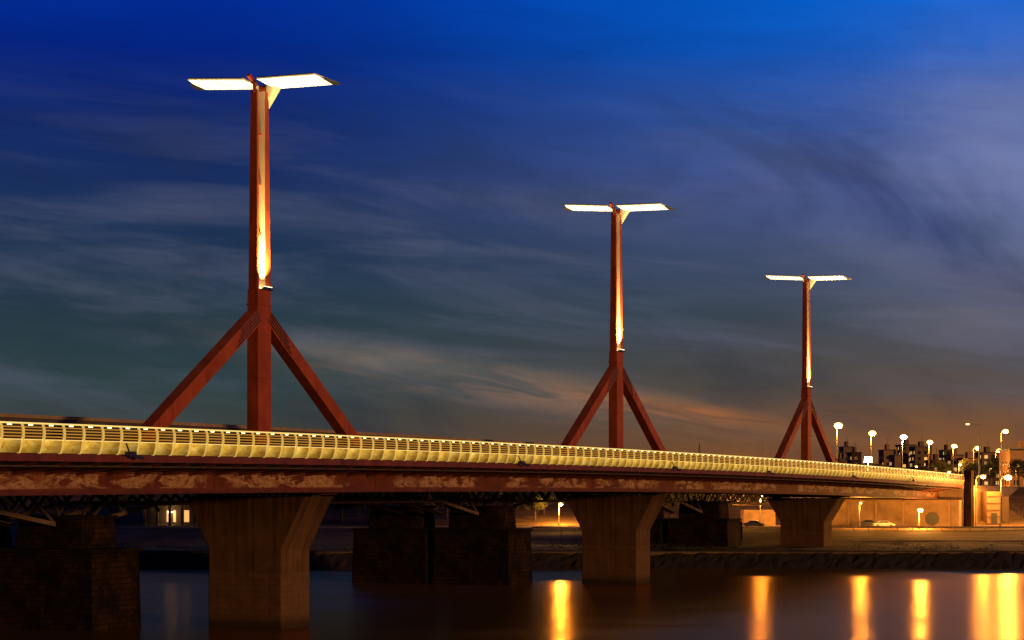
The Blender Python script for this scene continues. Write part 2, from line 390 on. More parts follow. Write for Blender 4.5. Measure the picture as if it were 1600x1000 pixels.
# ------------------------------------------------------------ LIGHT TOWERS
def spot(name,loc,target,power,angle,color,parent,blend=0.6,r=0.15):
    l=bpy.data.lights.new(name,'SPOT'); l.energy=power; l.spot_size=math.radians(angle); l.spot_blend=blend; l.color=color; l.shadow_soft_size=r
    o=bpy.data.objects.new(name,l); sc.collection.objects.link(o)
    d=(Vector(target)-Vector(loc)).normalized()
    o.rotation_euler=d.to_track_quat('-Z','Y').to_euler(); o.location=Vector(loc)-parent.location; o.parent=parent
def tower(s0):
    zb=Z-2.12+drop(s0)
    base=P(s0,0,zb); e=empty('light_tower',base)
    dz=drop(s0)
    Q=lambda s,t,z: P(s0+s,t,z+dz)
    zs=20.0; ztop=39.4
    mb=MB()
    def pr(sa,sb,tw,z0,sa2,sb2,tw2,z1,k='red'):
        b=[Q(sa,-tw,z0),Q(sa,tw,z0),Q(sb,tw,z0),Q(sb,-tw,z0)]
        tp=[Q(sa2,-tw2,z1),Q(sa2,tw2,z1),Q(sb2,tw2,z1),Q(sb2,-tw2,z1)]
        mb.hexa(b,tp,k)
    pr(-1.25,1.25,.68,zb-dz-.3,-1.25,1.25,.66,16.5)
    pr(-1.25,1.25,.66,16.5,-1.22,1.22,.62,zs-.5)
    pr(-1.30,1.30,.74,17.9,-1.30,1.30,.74,18.1)
    pr(-1.30,1.30,.72,10.6,-1.30,1.30,.72,10.72)
    mb.obj('column',e,bevel=0.06)
    mb=MB()
    pr(-1.25,-0.85,.50,zs-.5,-1.05,-0.72,.38,ztop)
    mb.obj('shaft_near',e,bevel=0.03)
    mb=MB()
    pr(0.25,1.25,.60,zs-.5,0.30,1.05,.46,ztop)
    mb.obj('shaft_far',e,bevel=0.03)
    mb=MB()
    pr(0.20,0.235,.56,zs-.3,0.25,0.285,.43,ztop,'cream')  # added plate, its pale colour stands in for floodlight on the shaft
    mb.obj('painted_light_plate',e)
    mb=MB()
    for zz in (25,30,35):
        pr(-0.9,0.24,.10,zz,-0.9,0.24,.10,zz+.18)
    mb.obj('shaft_spacers',e)
    mb=MB()
    for sg in (-1,1):
        f0=Q(sg*23.0,0,zb-dz); a0=Q(sg*0.6,0,17.0)
        d=(a0-f0).normalized()
        mb.beam(f0,a0,1.25,1.45,'red')
        up=Vector((0,0,1)); side=d.cross(up).normalized(); nn=side.cross(d).normalized()
        L_=(a0-f0).length
        for i,o in enumerate((-0.48,-0.16,0.16,0.48)):
            st=0.78+0.02*i
            for sd in (-1,1):
                A=f0+d*L_*st+nn*o+side*sd*0.66; B=f0+d*L_*0.985+nn*(o+0.1)+side*sd*0.66
                mb.beam(A,B,0.09,0.12,'blacksteel')
        mb.beam(f0-d*.1,f0+d*1.2,1.7,2.0,'red')
    mb.obj('legs',e,bevel=0.03)
    mb=MB()
    mb.beam(Q(-0.55,.80,zs-.45),Q(1.15,.80,zs-.45),.30,.14,'blacksteel')
    mb.beam(Q(-0.45,.84,zs-.30),Q(1.0,.84,zs-.30),.22,.16,'blacksteel')
    mb.beam(Q(-0.40,.84,zs-.20),Q(.95,.84,zs-.20),.18,.03,'flood')
    mb.beam(Q(-0.75,0,zs-.40),Q(0.15,0,zs-.40),.5,.14,'blacksteel')
    mb.beam(Q(-0.70,0,zs-.31),Q(0.10,0,zs-.31),.42,.03,'flood')
    mb.obj('floodlight',e)
    spot('flood_up',Q(-0.5,1.5,zs-.2),Q(0.5,0.4,zs+9),42000,80,(1,.62,.20),e,1.0,0.12)
    spot('flood_core',Q(-0.35,0.25,zs-.2),Q(0.25,0.1,zs+14),12000,60,(1,.74,.34),e,1.0,0.1)
    zm=40.25; mb=MB(); fr=MB()
    pl=lambda s,t: Q(s,t,zm-0.045*t-0.10*(s+1.7)+0.03*abs(t))
    for sg in (-1,1):
        ti=0.75; to_n=7.3; to_f=8.1
        near=-1.75; far=1.85
        a=pl(near,sg*ti); b_=pl(near,sg*to_n); c=pl(far,sg*to_f); d=pl(far,sg*ti)
        th=Vector((0,0,0.16))
        N=6
        for i in range(N):
            for j in range(2):
                u0=(i+.015)/N;u1=(i+.985)/N; v0=(j+.02)/2; v1=(j+.98)/2
                lp=lambda u,v:(a*(1-u)+b_*u)*(1-v)+(d*(1-u)+c*u)*v
                mb.face([lp(u0,v0),lp(u1,v0),lp(u1,v1),lp(u0,v1)],'mirror',[(i+s0*.1,j),(i+1+s0*.1,j),(i+1+s0*.1,j+1),(i+s0*.1,j+1)])
        up=Vector((0,0,.012))
        fr.hexa([a+up,b_+up,c+up,d+up],[a+th,b_+th,c+th,d+th],'white_glow')
        o=(b_-a).normalized()*0.5
        dn=Vector((0,0,.03))
        p0=b_+(c-b_)*(.35 if sg<0 else .25)
        fr.face([p0-dn,p0+o*.9-dn,c+o*.9-dn,c-dn-(b_-a).normalized()*.7],'blacksteel')
        fr.beam(a+(b_-a)*.02+th,b_+th,.12,.08,'blacksteel')
    mb.obj('mirror_panels',e); fr.obj('mirror_frames',e)
    w=MB()
    wp=[(-1.0,zm-.12),(1.3,zm-.15),(0.12,zm-2.1),(-0.12,zm-2.1)]
    A=[Q(0.9,x,z) for x,z in wp]; B=[Q(1.75,x*1.1,z+(.0 if z>zm-1 else .1)-.3) for x,z in wp]
    w.face(A,'white_glow'); w.face(B[::-1],'white_glow')
    for i in range(4):
        j=(i+1)%4; w.face([A[i],A[j],B[j],B[i]],'white_glow')
    w.obj('mirror_bracket',e)
    w=MB()
    w.beam(Q(-1.9,-.1,zm+.45),Q(-0.6,0,zm-.35),.35,.3,'red')
    w.beam(Q(-.89,0,zm-1.2),Q(-.89,0,zm-.1),.5,.3,'red')
    w.beam(Q(.68,0,zm-1.2),Q(.68,0,zm-.2),.6,.7,'red')
    w.obj('mirror_spine',e)
for s0 in (0,98.5,197.0): tower(s0)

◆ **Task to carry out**
Your copy of the data above should match it exactly, except that pictures are left out.

◆ **Solved exercise**
The Blender Python script for this scene continues. Write part 2, from line 390 on. More parts follow. Write for Blender 4.5. Measure the picture as if it were 1600x1000 pixels.
# ------------------------------------------------------------ LIGHT TOWERS
def spot(name,loc,target,power,angle,color,parent,blend=0.6,r=0.15):
    l=bpy.data.lights.new(name,'SPOT'); l.energy=power; l.spot_size=math.radians(angle); l.spot_blend=blend; l.color=color; l.shadow_soft_size=r
    o=bpy.data.objects.new(name,l); sc.collection.objects.link(o)
    d=(Vector(target)-Vector(loc)).normalized()
    o.rotation_euler=d.to_track_quat('-Z','Y').to_euler(); o.location=Vector(loc)-parent.location; o.parent=parent
def tower(s0):
    zb=Z-2.12+drop(s0)
    base=P(s0,0,zb); e=empty('light_tower',base)
    dz=drop(s0)
    Q=lambda s,t,z: P(s0+s,t,z+dz)
    zs=20.0; ztop=39.4
    mb=MB()
    def pr(sa,sb,tw,z0,sa2,sb2,tw2,z1,k='red'):
        b=[Q(sa,-tw,z0),Q(sa,tw,z0),Q(sb,tw,z0),Q(sb,-tw,z0)]
        tp=[Q(sa2,-tw2,z1),Q(sa2,tw2,z1),Q(sb2,tw2,z1),Q(sb2,-tw2,z1)]
        mb.hexa(b,tp,k)
    pr(-1.25,1.25,.68,zb-dz-.3,-1.25,1.25,.66,16.5)
    pr(-1.25,1.25,.66,16.5,-1.22,1.22,.62,zs-.5)
    pr(-1.30,1.30,.74,17.9,-1.30,1.30,.74,18.1)
    pr(-1.30,1.30,.72,10.6,-1.30,1.30,.72,10.72)
    mb.obj('column',e,bevel=0.06)
    mb=MB()
    pr(-1.25,-0.85,.50,zs-.5,-1.05,-0.72,.38,ztop)
    mb.obj('shaft_near',e,bevel=0.03)
    mb=MB()
    pr(0.25,1.25,.60,zs-.5,0.30,1.05,.46,ztop)
    mb.obj('shaft_far',e,bevel=0.03)
    mb=MB()
    pr(0.20,0.235,.56,zs-.3,0.25,0.285,.43,ztop,'cream')  # added plate, its pale colour stands in for floodlight on the shaft
    mb.obj('painted_light_plate',e)
    mb=MB()
    for zz in (25,30,35):
        pr(-0.9,0.24,.10,zz,-0.9,0.24,.10,zz+.18)
    mb.obj('shaft_spacers',e)
    mb=MB()
    for sg in (-1,1):
        f0=Q(sg*23.0,0,zb-dz); a0=Q(sg*0.6,0,17.0)
        d=(a0-f0).normalized()
        mb.beam(f0,a0,1.25,1.45,'red')
        up=Vector((0,0,1)); side=d.cross(up).normalized(); nn=side.cross(d).normalized()
        L_=(a0-f0).length
        for i,o in enumerate((-0.48,-0.16,0.16,0.48)):
            st=0.78+0.02*i
            for sd in (-1,1):
                A=f0+d*L_*st+nn*o+side*sd*0.66; B=f0+d*L_*0.985+nn*(o+0.1)+side*sd*0.66
                mb.beam(A,B,0.09,0.12,'blacksteel')
        mb.beam(f0-d*.1,f0+d*1.2,1.7,2.0,'red')
    mb.obj('legs',e,bevel=0.03)
    mb=MB()
    mb.beam(Q(-0.55,.80,zs-.45),Q(1.15,.80,zs-.45),.30,.14,'blacksteel')
    mb.beam(Q(-0.45,.84,zs-.30),Q(1.0,.84,zs-.30),.22,.16,'blacksteel')
    mb.beam(Q(-0.40,.84,zs-.20),Q(.95,.84,zs-.20),.18,.03,'flood')
    mb.beam(Q(-0.75,0,zs-.40),Q(0.15,0,zs-.40),.5,.14,'blacksteel')
    mb.beam(Q(-0.70,0,zs-.31),Q(0.10,0,zs-.31),.42,.03,'flood')
    mb.obj('floodlight',e)
    spot('flood_up',Q(-0.5,1.5,zs-.2),Q(0.5,0.4,zs+9),42000,80,(1,.62,.20),e,1.0,0.12)
    spot('flood_core',Q(-0.35,0.25,zs-.2),Q(0.25,0.1,zs+14),12000,60,(1,.74,.34),e,1.0,0.1)
    zm=40.25; mb=MB(); fr=MB()
    pl=lambda s,t: Q(s,t,zm-0.045*t-0.10*(s+1.7)+0.03*abs(t))
    for sg in (-1,1):
        ti=0.75; to_n=7.3; to_f=8.1
        near=-1.75; far=1.85
        a=pl(near,sg*ti); b_=pl(near,sg*to_n); c=pl(far,sg*to_f); d=pl(far,sg*ti)
        th=Vector((0,0,0.16))
        N=6
        for i in range(N):
            for j in range(2):
                u0=(i+.015)/N;u1=(i+.985)/N; v0=(j+.02)/2; v1=(j+.98)/2
                lp=lambda u,v:(a*(1-u)+b_*u)*(1-v)+(d*(1-u)+c*u)*v
                mb.face([lp(u0,v0),lp(u1,v0),lp(u1,v1),lp(u0,v1)],'mirror',[(i+s0*.1,j),(i+1+s0*.1,j),(i+1+s0*.1,j+1),(i+s0*.1,j+1)])
        up=Vector((0,0,.012))
        fr.hexa([a+up,b_+up,c+up,d+up],[a+th,b_+th,c+th,d+th],'white_glow')
        o=(b_-a).normalized()*0.5
        dn=Vector((0,0,.03))
        p0=b_+(c-b_)*(.35 if sg<0 else .25)
        fr.face([p0-dn,p0+o*.9-dn,c+o*.9-dn,c-dn-(b_-a).normalized()*.7],'blacksteel')
        fr.beam(a+(b_-a)*.02+th,b_+th,.12,.08,'blacksteel')
    mb.obj('mirror_panels',e); fr.obj('mirror_frames',e)
    w=MB()
    wp=[(-1.0,zm-.12),(1.3,zm-.15),(0.12,zm-2.1),(-0.12,zm-2.1)]
    A=[Q(0.9,x,z) for x,z in wp]; B=[Q(1.75,x*1.1,z+(.0 if z>zm-1 else .1)-.3) for x,z in wp]
    w.face(A,'white_glow'); w.face(B[::-1],'white_glow')
    for i in range(4):
        j=(i+1)%4; w.face([A[i],A[j],B[j],B[i]],'white_glow')
    w.obj('mirror_bracket',e)
    w=MB()
    w.beam(Q(-1.9,-.1,zm+.45),Q(-0.6,0,zm-.35),.35,.3,'red')
    w.beam(Q(-.89,0,zm-1.2),Q(-.89,0,zm-.1),.5,.3,'red')
    w.beam(Q(.68,0,zm-1.2),Q(.68,0,zm-.2),.6,.7,'red')
    w.obj('mirror_spine',e)
for s0 in (0,98.5,197.0): tower(s0)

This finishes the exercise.